▸ **Problem to work on**: Reproduce, character for character, the lines below from the first through the one with "# faded white-ish". Leave pictures out.

▸ **Data block**:
_ _ _ _ _

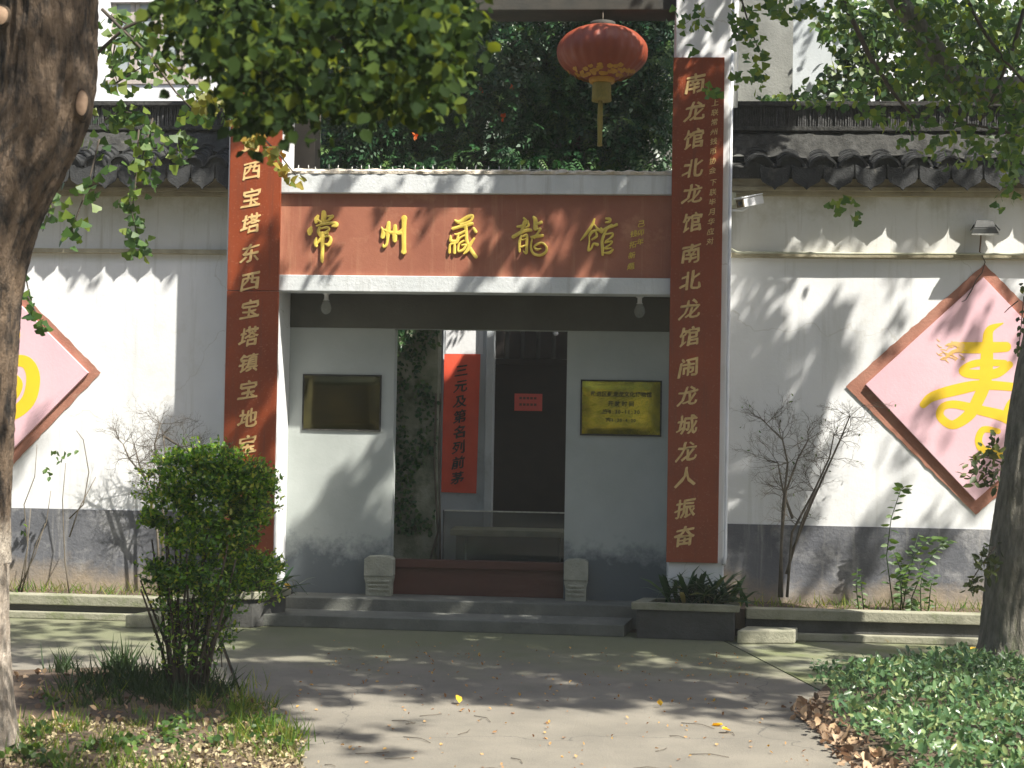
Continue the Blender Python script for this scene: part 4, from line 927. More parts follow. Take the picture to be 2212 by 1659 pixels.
# ================================================================== VINE ABOVE THE GATE
vn = root('trumpet_vine', (-.2, 2.0, 2.8), 'dense dark green climber with a few orange flowers filling the frame above the gate', 'climbing plant')
N = 9500
u = rng.uniform(690, 1470, N); v = rng.uniform(-60, 372, N)
nn = np.array([noise.noise(Vector((a*.008, b*.012, 2))) for a, b in zip(u, v)])
dens = np.where(v > 290, np.where(u < 980, .85, .5), .95)+nn*.5
dens = np.where((u < 800) & (v < 240) & (nn < .05), .2, dens)
keep = rng.random(N) < dens
pos = np.array([G(a, b, 1.95+rng.uniform(-.28, .3)+.25*noise.noise(Vector((a*.006, b*.01, 7)))) for a, b in zip(u[keep], v[keep])])
leaves('foliage', 'sprig', pos, rng.uniform(.13, .25, len(pos)), 'vine', vn, (-.1, -.35, -.9), (.1, -1.0, .9), rnd=rng.random(len(pos))**1.6)
mb = MB()
for k in range(9):
    a = random.uniform(700, 1440); p0 = G(a, 372, 2.1)
    path = [p0]; 
    for j in range(8): path.append(path[-1]+np.array([random.uniform(-.16, .16), random.uniform(-.05, .05), .32]))
    mb.tube(path, [.016-.0015*j for j in range(9)], 5)
build('stem', mb, 'twig', vn)
for (a, b) in ((869, 234), (897, 293), (1041, 198), (1085, 254), (1108, 190), (1301, 60), (1222, 24), (1278, 58), (780, 20), (900, 180)):
    c_ = G(a, b, 1.6); P_ = blob(c_, .016, 5); leaves('flower', 'broad', P_, .045, 'flower', vn, (0, -.6, 0), (0, -1, .5), stuff=False)
# faded white-ish leaves around the lantern catch the light by themselves

# ================================================================== TREES
def bark_trunk(name, path, rad, m, parent, seg=44, sub=9, amp=.07, seed=0.0):
    """path: list of 3D points; smooth tube with furrows"""
    P = [np.array(p, float) for p in path]; n = len(P); cs = []; rs = []
    for i in range(n-1):
        a, b, c, d = P[max(i-1, 0)], P[i], P[i+1], P[min(i+2, n-1)]
        for t in np.linspace(0, 1, sub, endpoint=False):
            cs.append(.5*((2*b)+(-a+c)*t+(2*a-5*b+4*c-d)*t*t+(-a+3*b-3*c+d)*t**3)); rs.append(rad[i]*(1-t)+rad[i+1]*t)
    cs.append(P[-1]); rs.append(rad[-1])
    vs = []; L = 0; k = len(cs); up = np.array([1., 0, 0])
    for i in range(k):
        t = cs[min(i+1, k-1)]-cs[max(i-1, 0)]; t /= np.linalg.norm(t)
        if i: L += np.linalg.norm(cs[i]-cs[i-1])
        a = up-t*np.dot(up, t); a /= np.linalg.norm(a); b = np.cross(t, a); up = a
        for j in range(seg):
            an = 2*math.pi*j/seg
            f = .6*noise.noise(Vector((math.cos(an)*4.5, math.sin(an)*4.5, L*2.0+seed)))+.55*noise.noise(Vector((math.cos(an)*10, math.sin(an)*10, L*5.0+seed)))
            g_ = noise.noise(Vector((math.cos(an)*1.2, math.sin(an)*1.2, L*.9+seed+20)))
            r = rs[i]*(1+amp*(1-2.2*abs(f))+amp*1.2*g_)
            vs.append(cs[i]+r*(math.cos(an)*a+math.sin(an)*b))
    mb = MB().add(vs, [(i*seg+j, i*seg+(j+1) % seg, (i+1)*seg+(j+1) % seg, (i+1)*seg+j) for i in range(k-1) for j in range(seg)]+[tuple((k-1)*seg+j for j in range(seg))]); mb.smooth = True
    return build(name, mb, m, parent)
YT = -5.5
base = F(-55, 1655, 0)
lt = root('ginkgo_tree', (base[0], YT, 0), 'big leaning ginkgo trunk with furrowed bark and limewashed foot at the left edge', 'tree')
def LP(u, v): p = G(u, v, YT); return np.array([p[0], YT, p[2]])
s = .0023
low = [LP(-62, 1680), LP(-66, 1600), LP(-70, 1500), LP(-73, 1400), LP(-73, 1300), LP(-72, 1215)]
low[0][2] = -.02
bark_trunk('limewashed_trunk', low, [.255, .235, .217, .208, .203, .200], 'limewash', lt, amp=.05, seg=110, sub=18)
upp = [LP(-72, 1218), LP(-72, 1100), LP(-66, 950), LP(-62, 780), LP(-54, 620), LP(-20, 470), LP(36, 340), LP(92, 220), LP(100, 60), LP(95, -80), LP(60, -300), LP(20, -560)]
bark_trunk('trunk', upp, [.200, .199, .203, .208, .220, .232, .245, .232, .232, .235, .19, .14], 'bark', lt, amp=.105, seg=150, sub=26)
def knot(u, v, rx, rz, yoff, parent, tilt=0.0):
    c_ = LP(u, v); c_[1] = YT-yoff
    mb = MB(); n = 20; ring = lambda s_, d: [(c_[0]+s_*rx*math.cos(a)+.002*math.sin(3*a)+tilt*d, c_[1]-d, c_[2]+s_*rz*math.sin(a)) for a in np.linspace(0, 2*math.pi, n, endpoint=False)]
    mb.add(ring(1.35, -.05)+ring(1.12, .02)+ring(1.0, .028), [(i, (i+1) % n, n+(i+1) % n, n+i) for i in range(n)]+[(n+i, n+(i+1) % n, 2*n+(i+1) % n, 2*n+i) for i in range(n)]); mb.smooth = True
    k = build('branch_scar', mb, 'bark', parent)
    mb = MB(); mb.add(ring(1.0, .024)+ring(.55, .034)+[(c_[0]+tilt*.034, c_[1]-.036, c_[2])], [(i, (i+1) % n, n+(i+1) % n, n+i) for i in range(n)]+[(n+i, n+(i+1) % n, 2*n) for i in range(n)]); mb.smooth = True
    build('cut_face', mb, 'cutwood', k)
knot(40, 60, .046, .050, .215, lt, .1); knot(193, 233, .032, .066, .10, lt, .3)
# right tree
YR = -1.5
rbase = F(2200, 1452, 0)
rt_ = root('mossy_tree', (GX(2200, 1440, YR), YR, 0), 'grey mossy tree trunk rising from the ground cover at the right edge', 'tree')
def RP(u, v, dy=0): p = G(u, v, YR+dy); return np.array([p[0], YR+dy, p[2]])
rp = [RP(2196, 1470), RP(2205, 1400), RP(2213, 1290), RP(2226, 1150), RP(2246, 1000), RP(2266, 850), RP(2294, 700), RP(2336, 500), RP(2385, 300), RP(2450, 50), RP(2540, -250), RP(2640, -600)]
rp[0][2] = -.03
bark_trunk('trunk', rp, [.335, .30, .285, .27, .262, .258, .25, .23, .19, .15, .12, .08], 'barkgrey', rt_, amp=.05, seg=110, sub=18)
bark_trunk('limb', [RP(2400, 262), RP(2300, 222, -.1), RP(2212, 196, -.15), RP(2120, 195, -.2), RP(2060, 165, -.25), RP(2030, 130, -.3), RP(2000, 80, -.3), RP(1960, 30, -.3), RP(1920, -30, -.3), RP(1820, -200, -.3), RP(1700, -380, -.3)],
           [.13, .12, .10, .088, .09, .085, .075, .07, .065, .05, .03], 'barkgrey', rt_, amp=.10, seg=24)
for pth, rr in (([(1790, -60), (1840, 40), (1880, 125), (1925, 195), (1975, 255)], [.02, .019, .018, .014, .008]), ([(2212, 20), (2190, 100), (2150, 200), (2120, 260)], [.016, .014, .012, .006]), ([(2080, -20), (2120, 60), (2170, 130), (2215, 180)], [.012, .014, .012, .01]),
                ([(2212, 300), (2160, 280), (2100, 270), (2040, 262)], [.012, .01, .008, .004]), ([(1590, -40), (1620, 60), (1640, 110)], [.008, .006, .003])):
    build('branch', MB().tube([RP(a, b, -.6) for a, b in pth], rr, 7), 'twig', rt_)
# visible foliage of the right tree
def uvcloud(cs, y, spread=.12):
    out = []
    for (a, b, ra, rb, n) in cs:
        for _ in range(n):
            an = random.uniform(0, 2*math.pi); rr = math.sqrt(random.random())
            out.append(G(a+ra*rr*math.cos(an), b+rb*rr*math.sin(an), y+random.gauss(0, spread)))
    return np.array(out)
random.seed(11)
P1 = uvcloud([(1600, 30, 35, 40, 40), (1630, 110, 22, 60, 34), (1600, 70, 30, 30, 20), (1640, 170, 14, 40, 16), (1500, 60, 40, 60, 18), (1480, 25, 60, 30, 16), (1540, 190, 26, 18, 14), (1585, 165, 14, 20, 10),
              (1700, 10, 60, 30, 60), (1800, 20, 60, 40, 60), (2190, 330, 22, 40, 28), (2185, 390, 14, 45, 22), (2160, 435, 16, 24, 7), (1806, 440, 16, 14, 9), (1842, 462, 14, 12, 7), (1825, 425, 14, 6, 4), (1846, 432, 8, 6, 3)], -2.2, .3)
leaves('hanging_leaves', 'ginkgo', P1, rng.uniform(.05, .075, len(P1)), 'ginkgo', rt_, (0, -.1, -1.2), (.2, -1, .5))
P2 = uvcloud([(1960, 30, 90, 50, 110), (2060, 50, 80, 60, 120), (2150, 60, 80, 80, 120), (1930, 130, 60, 50, 50), (2020, 160, 50, 50, 40), (2120, 150, 60, 40, 50), (2190, 230, 30, 60, 90), (1760, 225, 50, 12, 20), (2110, 300, 70, 40, 50), (2190, 290, 30, 30, 60), (1990, 310, 70, 30, 24), (2120, 210, 90, 40, 150), (2050, 180, 60, 50, 110), (2000, 110, 50, 60, 110), (1960, 250, 110, 26, 90), (2080, 330, 90, 40, 60), (2180, 350, 30, 50, 50), (1840, 215, 40, 16, 20)], -1.9, .35)
leaves('mixed_foliage', 'broad', P2, rng.uniform(.045, .085, len(P2)), 'ginkgo', rt_, (0, -.1, -.7), (.3, -.7, .8))
# shrubs and a small tree growing behind the wall on the right
gs = root('garden_tree', (GX(2000, 200, 2.0), 2.0, 0), 'leafy small tree growing behind the right wall, its leaves showing over the ridge', 'tree')
for a, b, c, d, e_ in ((1900, 260, 1880, 60, .03), (2000, 260, 2020, 20, .05), (2120, 260, 2150, 40, .03), (1960, 300, 1860, 120, .02)):
    build('stem', MB().tube([(GX(2000, 200, 2.0), 2.0, 0), G(a, b, 2.0), G(c, d, 2.0)], [.08, e_, .012], 7), 'twig', gs)
def above_ridge(P): return P[np.array([p[2] > 4.72 for p in P])]
P2 = uvcloud([(1960, 40, 110, 70, 700), (2080, 80, 110, 90, 900), (2170, 130, 80, 110, 700), (1900, 140, 80, 70, 420), (1990, 180, 90, 60, 360), (1830, 170, 60, 60, 260), (1850, 60, 90, 60, 400), (2190, 60, 60, 80, 300), (1780, 200, 60, 30, 120), (1700, 215, 60, 14, 60)], 1.9, .35)
P2 = above_ridge(P2); leaves('foliage', 'broad', P2, rng.uniform(.05, .11, len(P2)), 'garden', gs, (0, -.1, -.7), (.3, -.7, .8), rnd=rng.random(len(P2))**1.4)
P3 = uvcloud([(2125, 985, 22, 30, 26), (2105, 1010, 26, 26, 26), (2145, 1035, 16, 26, 20), (2110, 1040, 12, 10, 6), (2150, 950, 10, 20, 8), (2150, 1000, 20, 50, 26), (2135, 1235, 22, 16, 16), (2145, 1195, 18, 28, 26), (2108, 1255, 14, 18, 18), (2130, 1215, 20, 20, 20), (2090, 1268, 8, 8, 6)], YR-.3, .06)
leaves('trunk_sprout', 'oval', P3, rng.uniform(.05, .085, len(P3)), 'broad', rt_, (-.5, -.2, -.2), (.2, -.6, .5))
mb = MB()
for pth in ([(2165, 1000), (2140, 990), (2105, 985)], [(2160, 1015), (2130, 1025), (2110, 1045)], [(2150, 1180), (2120, 1220), (2095, 1260)]): mb.tube([RP(a, b, -.3) for a, b in pth], [.006, .005, .003], 5)
for pth in ([(2212, 640), (2206, 700), (2200, 760)], [(2199, 650), (2180, 665), (2170, 675)]): mb.tube([RP(a, b, -.35) for a, b in pth], [.005, .004, .003], 5)
build('sprout_stem', mb, 'twig', rt_)['kind'] = 'stuff'
P3b = uvcloud([(2206, 620, 4, 12, 5), (2205, 690, 6, 30, 9), (2200, 750, 6, 16, 5)], YR-.35, .03)
leaves('ivy_leaf', 'broad', P3b, .045, 'broad', rt_, (0, 0, -.8), (0, -1, .2))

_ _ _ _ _

▸ **Solved exercise**:
Continue the Blender Python script for this scene: part 4, from line 927. More parts follow. Take the picture to be 2212 by 1659 pixels.
# ================================================================== VINE ABOVE THE GATE
vn = root('trumpet_vine', (-.2, 2.0, 2.8), 'dense dark green climber with a few orange flowers filling the frame above the gate', 'climbing plant')
N = 9500
u = rng.uniform(690, 1470, N); v = rng.uniform(-60, 372, N)
nn = np.array([noise.noise(Vector((a*.008, b*.012, 2))) for a, b in zip(u, v)])
dens = np.where(v > 290, np.where(u < 980, .85, .5), .95)+nn*.5
dens = np.where((u < 800) & (v < 240) & (nn < .05), .2, dens)
keep = rng.random(N) < dens
pos = np.array([G(a, b, 1.95+rng.uniform(-.28, .3)+.25*noise.noise(Vector((a*.006, b*.01, 7)))) for a, b in zip(u[keep], v[keep])])
leaves('foliage', 'sprig', pos, rng.uniform(.13, .25, len(pos)), 'vine', vn, (-.1, -.35, -.9), (.1, -1.0, .9), rnd=rng.random(len(pos))**1.6)
mb = MB()
for k in range(9):
    a = random.uniform(700, 1440); p0 = G(a, 372, 2.1)
    path = [p0]; 
    for j in range(8): path.append(path[-1]+np.array([random.uniform(-.16, .16), random.uniform(-.05, .05), .32]))
    mb.tube(path, [.016-.0015*j for j in range(9)], 5)
build('stem', mb, 'twig', vn)
for (a, b) in ((869, 234), (897, 293), (1041, 198), (1085, 254), (1108, 190), (1301, 60), (1222, 24), (1278, 58), (780, 20), (900, 180)):
    c_ = G(a, b, 1.6); P_ = blob(c_, .016, 5); leaves('flower', 'broad', P_, .045, 'flower', vn, (0, -.6, 0), (0, -1, .5), stuff=False)
# faded white-ish leaves around the lantern catch the light by themselves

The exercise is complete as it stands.